Mistero gitano
Molto emozionante è stata l’apertura pomeridiana del 16° Festival del Cinema Spagnolo e Latinoamericano, che ha avuto luogo domenica 5 novembre al Cinema Barberini di Roma. Lo si deve al Flamenco e alle così forti suggestioni legate al suo ritmo inconfondibile. Lo si deve alla cultura Gitana. E lo si deve soprattutto alla verve registica di Paloma Zapata, capace di costruire intorno a La Singla un eccezionale documentario musicale, una detection carica di mistero e un ritratto femminile dalle implicazioni esistenziali tutt’altro che vacue, banali.
Affidando poi sullo schermo l’investigazione a un’altra artista, la giovane attrice e cultrice della danza Helena Kaittani, un’ispirata Paloma Zapata ci conduce sulle tracce di Antonia Singla, bellezza gitana nata nelle baracche accanto alla spiaggia di una Barcellona dei primi anni ’50, che pare anch’essa ormai un ricordo lontano, sbiadito. Nonostante la sordità – e basterebbe forse questo a lasciare il pubblico a bocca aperta – costei riuscì nel miracolo di diventare una delle interpreti più genuine, personali e istintive del Flamenco, come testimoniano anche alcune importanti pellicole girate all’epoca.
Questo recente lungometraggio a lei dedicato, La Singla, comincia quasi a curvare verso il mistery, quale ulteriore chiave di lettura, allorché si affrontano le circostanze rimaste a lungo insolute che la portarono ad abbandonare le scene, quando era praticamente al culmine del successo. Qualcosa di clamoroso e difficile da spiegare, se si pensa che da ragazza Antonia aveva conosciuto e generato un profondo entusiasmo in personalità della cultura e dell’arte del calibro di Salvador Dalì, Jacques Cousteau, Marcel Duchamp. La documentarista iberica è stata intanto assai abile a ricostruire attraverso preziosi materiali d’archivio, alcuni dei quali pressoché inediti in quanto fortunosamente recuperati da un vecchio impresario, questa fase ascendente nella carriera breve ma folgorante della ballerina di Flamenco; ma l’impatto emotivo e sentimentale aumenta considerevolmente quando cominciano a chiarirsi le ragioni della sua improvvia sparizione e, soprattutto, quando si ha la conferma che Antonia, un tempo nota come “La Singla”, è in realtà ancora viva e ha saputo costruirsi negli anni una famiglia meravigliosa.

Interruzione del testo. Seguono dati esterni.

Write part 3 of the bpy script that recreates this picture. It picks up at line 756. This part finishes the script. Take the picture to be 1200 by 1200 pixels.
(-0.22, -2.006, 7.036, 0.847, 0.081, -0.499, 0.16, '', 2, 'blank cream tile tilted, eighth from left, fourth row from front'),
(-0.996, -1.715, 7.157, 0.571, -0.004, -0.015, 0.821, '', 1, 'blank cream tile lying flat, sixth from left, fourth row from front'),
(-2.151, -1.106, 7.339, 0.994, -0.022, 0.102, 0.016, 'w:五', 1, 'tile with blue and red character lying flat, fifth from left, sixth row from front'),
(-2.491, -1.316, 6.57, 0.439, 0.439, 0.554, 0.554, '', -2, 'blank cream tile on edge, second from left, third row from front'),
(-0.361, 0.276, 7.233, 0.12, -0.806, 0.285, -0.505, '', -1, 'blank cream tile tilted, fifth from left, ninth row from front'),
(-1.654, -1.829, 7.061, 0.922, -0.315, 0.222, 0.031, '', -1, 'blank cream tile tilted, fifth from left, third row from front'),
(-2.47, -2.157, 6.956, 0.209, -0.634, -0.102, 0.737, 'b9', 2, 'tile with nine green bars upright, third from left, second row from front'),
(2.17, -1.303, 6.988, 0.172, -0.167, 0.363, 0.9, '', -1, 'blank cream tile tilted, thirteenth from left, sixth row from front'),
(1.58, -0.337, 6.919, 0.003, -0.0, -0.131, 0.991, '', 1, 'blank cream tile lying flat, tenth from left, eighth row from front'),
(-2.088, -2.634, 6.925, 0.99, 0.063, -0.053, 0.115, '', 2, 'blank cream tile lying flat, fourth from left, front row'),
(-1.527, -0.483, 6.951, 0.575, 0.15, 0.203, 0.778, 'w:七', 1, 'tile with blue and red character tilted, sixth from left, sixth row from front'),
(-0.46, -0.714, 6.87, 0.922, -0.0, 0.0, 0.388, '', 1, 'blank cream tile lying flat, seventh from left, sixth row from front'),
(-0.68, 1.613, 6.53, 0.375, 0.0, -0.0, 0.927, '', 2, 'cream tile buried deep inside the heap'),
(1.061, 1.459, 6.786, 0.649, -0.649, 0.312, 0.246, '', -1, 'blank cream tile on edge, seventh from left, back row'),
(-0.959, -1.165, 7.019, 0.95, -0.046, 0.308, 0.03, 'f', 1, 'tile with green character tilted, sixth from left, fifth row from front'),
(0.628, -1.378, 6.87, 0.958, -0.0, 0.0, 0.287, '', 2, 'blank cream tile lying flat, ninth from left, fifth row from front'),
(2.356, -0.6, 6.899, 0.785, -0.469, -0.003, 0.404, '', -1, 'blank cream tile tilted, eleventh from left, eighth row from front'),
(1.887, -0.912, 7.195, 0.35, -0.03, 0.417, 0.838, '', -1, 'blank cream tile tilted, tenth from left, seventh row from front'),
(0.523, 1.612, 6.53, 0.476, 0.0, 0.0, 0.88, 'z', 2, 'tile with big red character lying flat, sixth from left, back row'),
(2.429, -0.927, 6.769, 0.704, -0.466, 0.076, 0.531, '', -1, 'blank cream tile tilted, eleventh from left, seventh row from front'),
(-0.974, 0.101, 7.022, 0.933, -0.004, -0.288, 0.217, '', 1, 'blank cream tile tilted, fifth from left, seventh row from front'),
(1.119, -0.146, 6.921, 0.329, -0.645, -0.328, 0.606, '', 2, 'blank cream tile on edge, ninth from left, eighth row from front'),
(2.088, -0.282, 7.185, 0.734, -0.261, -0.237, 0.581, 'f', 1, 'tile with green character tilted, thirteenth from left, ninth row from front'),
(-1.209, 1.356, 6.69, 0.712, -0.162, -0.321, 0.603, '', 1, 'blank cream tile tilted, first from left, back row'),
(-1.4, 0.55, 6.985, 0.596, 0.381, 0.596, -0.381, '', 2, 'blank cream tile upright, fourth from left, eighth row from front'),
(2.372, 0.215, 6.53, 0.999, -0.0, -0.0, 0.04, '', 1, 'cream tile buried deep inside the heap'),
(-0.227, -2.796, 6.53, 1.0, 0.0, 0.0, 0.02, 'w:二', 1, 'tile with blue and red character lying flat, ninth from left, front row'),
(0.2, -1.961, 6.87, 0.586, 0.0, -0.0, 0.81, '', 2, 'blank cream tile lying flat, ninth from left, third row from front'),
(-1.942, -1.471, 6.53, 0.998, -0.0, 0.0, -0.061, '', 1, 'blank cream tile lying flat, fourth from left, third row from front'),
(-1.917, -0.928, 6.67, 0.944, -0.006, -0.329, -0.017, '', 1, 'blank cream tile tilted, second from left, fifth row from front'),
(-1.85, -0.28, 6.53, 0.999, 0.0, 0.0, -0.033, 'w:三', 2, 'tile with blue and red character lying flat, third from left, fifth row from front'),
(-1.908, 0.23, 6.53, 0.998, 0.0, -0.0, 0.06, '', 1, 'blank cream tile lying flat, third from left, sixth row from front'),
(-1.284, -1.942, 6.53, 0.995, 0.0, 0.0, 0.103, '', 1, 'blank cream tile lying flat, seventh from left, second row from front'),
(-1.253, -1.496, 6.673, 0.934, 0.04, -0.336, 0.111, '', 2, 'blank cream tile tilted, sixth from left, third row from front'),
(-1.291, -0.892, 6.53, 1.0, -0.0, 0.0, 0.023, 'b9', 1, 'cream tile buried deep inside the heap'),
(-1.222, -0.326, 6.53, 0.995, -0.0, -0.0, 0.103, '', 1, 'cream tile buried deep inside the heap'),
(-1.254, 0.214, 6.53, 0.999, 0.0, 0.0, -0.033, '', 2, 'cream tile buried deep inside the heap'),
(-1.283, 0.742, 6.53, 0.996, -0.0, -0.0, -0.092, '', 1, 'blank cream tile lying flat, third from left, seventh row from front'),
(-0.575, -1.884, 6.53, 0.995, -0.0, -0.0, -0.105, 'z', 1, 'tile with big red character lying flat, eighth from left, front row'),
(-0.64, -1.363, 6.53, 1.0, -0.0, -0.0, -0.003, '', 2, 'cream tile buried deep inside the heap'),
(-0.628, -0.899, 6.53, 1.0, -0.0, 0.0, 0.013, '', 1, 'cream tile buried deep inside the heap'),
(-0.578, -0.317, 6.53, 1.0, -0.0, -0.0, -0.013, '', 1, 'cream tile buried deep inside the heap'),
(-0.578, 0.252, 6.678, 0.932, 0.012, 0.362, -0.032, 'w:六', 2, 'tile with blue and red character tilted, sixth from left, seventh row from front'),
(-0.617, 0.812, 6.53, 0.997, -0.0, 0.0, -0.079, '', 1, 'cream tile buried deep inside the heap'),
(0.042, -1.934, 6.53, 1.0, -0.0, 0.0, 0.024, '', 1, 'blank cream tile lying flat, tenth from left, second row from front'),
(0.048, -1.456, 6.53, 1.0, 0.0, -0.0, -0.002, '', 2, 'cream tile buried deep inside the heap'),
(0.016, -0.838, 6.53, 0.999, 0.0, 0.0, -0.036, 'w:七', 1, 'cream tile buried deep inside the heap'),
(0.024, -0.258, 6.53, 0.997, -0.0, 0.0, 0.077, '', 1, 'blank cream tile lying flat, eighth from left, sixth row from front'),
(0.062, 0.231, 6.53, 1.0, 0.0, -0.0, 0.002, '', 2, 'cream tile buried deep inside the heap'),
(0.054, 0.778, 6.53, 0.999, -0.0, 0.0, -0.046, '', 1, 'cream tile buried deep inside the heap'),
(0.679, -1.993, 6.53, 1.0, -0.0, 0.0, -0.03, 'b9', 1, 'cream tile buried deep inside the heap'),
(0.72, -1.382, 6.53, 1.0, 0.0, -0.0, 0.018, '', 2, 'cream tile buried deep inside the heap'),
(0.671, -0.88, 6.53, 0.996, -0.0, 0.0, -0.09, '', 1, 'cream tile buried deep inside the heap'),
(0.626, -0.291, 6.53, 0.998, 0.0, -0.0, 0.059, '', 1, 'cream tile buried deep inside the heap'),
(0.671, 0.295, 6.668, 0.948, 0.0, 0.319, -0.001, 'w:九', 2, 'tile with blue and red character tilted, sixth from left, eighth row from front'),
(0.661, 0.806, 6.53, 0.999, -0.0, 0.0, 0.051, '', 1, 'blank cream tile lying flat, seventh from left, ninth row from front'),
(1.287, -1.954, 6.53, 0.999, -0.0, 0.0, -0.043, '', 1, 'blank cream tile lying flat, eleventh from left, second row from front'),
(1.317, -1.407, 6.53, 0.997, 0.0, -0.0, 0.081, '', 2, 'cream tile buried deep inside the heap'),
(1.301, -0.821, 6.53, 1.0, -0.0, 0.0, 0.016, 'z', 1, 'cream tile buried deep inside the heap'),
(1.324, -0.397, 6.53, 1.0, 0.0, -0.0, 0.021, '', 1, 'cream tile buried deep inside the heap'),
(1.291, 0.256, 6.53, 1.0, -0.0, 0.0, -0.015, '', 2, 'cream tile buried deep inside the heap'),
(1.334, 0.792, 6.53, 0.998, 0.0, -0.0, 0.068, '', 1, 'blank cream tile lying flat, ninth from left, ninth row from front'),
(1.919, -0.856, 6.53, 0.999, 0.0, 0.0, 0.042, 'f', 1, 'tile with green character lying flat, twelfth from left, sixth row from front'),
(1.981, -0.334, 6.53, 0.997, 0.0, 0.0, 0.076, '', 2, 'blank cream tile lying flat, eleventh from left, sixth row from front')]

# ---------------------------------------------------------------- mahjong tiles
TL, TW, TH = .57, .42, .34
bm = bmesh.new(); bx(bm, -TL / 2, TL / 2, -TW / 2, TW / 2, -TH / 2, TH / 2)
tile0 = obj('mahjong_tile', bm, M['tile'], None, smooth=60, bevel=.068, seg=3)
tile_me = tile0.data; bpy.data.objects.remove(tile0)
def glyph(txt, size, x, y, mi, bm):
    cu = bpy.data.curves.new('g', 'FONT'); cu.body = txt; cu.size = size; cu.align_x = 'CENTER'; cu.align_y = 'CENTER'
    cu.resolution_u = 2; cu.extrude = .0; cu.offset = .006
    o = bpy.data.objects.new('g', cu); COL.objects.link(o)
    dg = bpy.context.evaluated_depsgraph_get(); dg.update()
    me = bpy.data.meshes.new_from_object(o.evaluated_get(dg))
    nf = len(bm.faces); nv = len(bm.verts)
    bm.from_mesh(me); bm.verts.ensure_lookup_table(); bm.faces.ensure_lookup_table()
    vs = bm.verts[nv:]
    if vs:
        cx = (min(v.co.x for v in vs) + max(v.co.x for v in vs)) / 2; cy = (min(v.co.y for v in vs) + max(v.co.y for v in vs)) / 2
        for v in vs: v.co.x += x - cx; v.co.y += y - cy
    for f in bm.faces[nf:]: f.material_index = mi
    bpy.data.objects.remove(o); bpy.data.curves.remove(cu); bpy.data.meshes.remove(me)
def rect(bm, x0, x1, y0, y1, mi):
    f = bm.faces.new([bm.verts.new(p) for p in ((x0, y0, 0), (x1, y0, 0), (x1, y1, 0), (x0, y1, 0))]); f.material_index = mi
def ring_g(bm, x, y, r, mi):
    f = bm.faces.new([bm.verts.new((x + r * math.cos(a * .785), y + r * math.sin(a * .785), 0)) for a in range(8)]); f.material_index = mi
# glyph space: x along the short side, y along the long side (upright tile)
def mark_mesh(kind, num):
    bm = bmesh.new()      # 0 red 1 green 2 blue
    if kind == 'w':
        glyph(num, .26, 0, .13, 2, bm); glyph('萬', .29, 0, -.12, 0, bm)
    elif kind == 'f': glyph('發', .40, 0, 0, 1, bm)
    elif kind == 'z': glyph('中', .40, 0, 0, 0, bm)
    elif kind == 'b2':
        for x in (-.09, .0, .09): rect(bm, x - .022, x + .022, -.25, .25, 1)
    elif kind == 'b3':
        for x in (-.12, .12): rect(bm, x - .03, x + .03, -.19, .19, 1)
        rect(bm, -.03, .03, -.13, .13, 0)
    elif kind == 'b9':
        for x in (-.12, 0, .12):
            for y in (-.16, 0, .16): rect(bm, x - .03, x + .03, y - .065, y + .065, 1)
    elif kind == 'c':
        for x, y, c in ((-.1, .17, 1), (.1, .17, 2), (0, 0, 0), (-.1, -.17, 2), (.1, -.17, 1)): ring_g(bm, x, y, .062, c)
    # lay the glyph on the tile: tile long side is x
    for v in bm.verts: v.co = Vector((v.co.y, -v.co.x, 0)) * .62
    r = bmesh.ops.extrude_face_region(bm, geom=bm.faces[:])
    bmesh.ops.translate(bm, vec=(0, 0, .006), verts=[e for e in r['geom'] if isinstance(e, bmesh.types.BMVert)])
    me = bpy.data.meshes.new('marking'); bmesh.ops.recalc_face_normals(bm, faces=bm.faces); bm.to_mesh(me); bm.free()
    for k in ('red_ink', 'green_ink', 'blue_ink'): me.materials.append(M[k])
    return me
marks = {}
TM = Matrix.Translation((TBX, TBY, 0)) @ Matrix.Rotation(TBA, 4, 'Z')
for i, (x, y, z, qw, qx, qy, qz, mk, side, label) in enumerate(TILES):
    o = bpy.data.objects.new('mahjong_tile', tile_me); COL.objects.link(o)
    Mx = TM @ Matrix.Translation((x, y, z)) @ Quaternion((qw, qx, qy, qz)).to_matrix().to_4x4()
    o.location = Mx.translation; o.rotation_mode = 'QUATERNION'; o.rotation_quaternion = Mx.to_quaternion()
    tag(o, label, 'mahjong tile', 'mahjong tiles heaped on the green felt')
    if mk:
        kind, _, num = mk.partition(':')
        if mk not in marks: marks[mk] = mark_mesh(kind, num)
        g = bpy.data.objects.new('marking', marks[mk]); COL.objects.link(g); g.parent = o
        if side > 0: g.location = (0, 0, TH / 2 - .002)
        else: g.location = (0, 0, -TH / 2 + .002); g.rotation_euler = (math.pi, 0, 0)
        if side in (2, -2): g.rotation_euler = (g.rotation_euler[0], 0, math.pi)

In particolare questa è una scoperta rinfrancante, se si considera che tra i motivi dell’abbandono dell’artista vi erano stati, come viene appurato durante il documentario, la presenza ingombrante di un padre opportunista e oppressivo, nonché la lunga fase depressiva dovuta alle sue continue interferenze nella vita privata e professionale della figlia. Con un unico spazio di libertà, vera e propria isola felice, che la ragazza aveva saputo infine ritagliarsi a livello artistico, prima di essere inghiottita dall’oblio: quel memorabile tour in Germania, nel corso del quale Antonia coronò almeno il sogno di sperimentare certe ardite contaminazioni tra Flamenco e musica Jazz a lei più congeniali.
Questi sono in fondo solo alcuni dei tasselli di una ricerca documentaria condotta dall’autrice esponendosi sempre in prima persona, ricerca da cui La Singla assume strada facendo i tratti di un’epifania miracolosa, seducente, ammaliante, ricca di pathos; e in ciò affine, volendo, a un altro splendido documentario spagnolo scoperto nei mesi scorsi e parimenti incentrato sulle vicende biografiche di un’artista dimenticata, ovvero La visita y un jardín secreto di Irene M. Borrego, meritatamente premiato all’interno della sezione Visti da vicino del Bergamo Film Meeting 2023.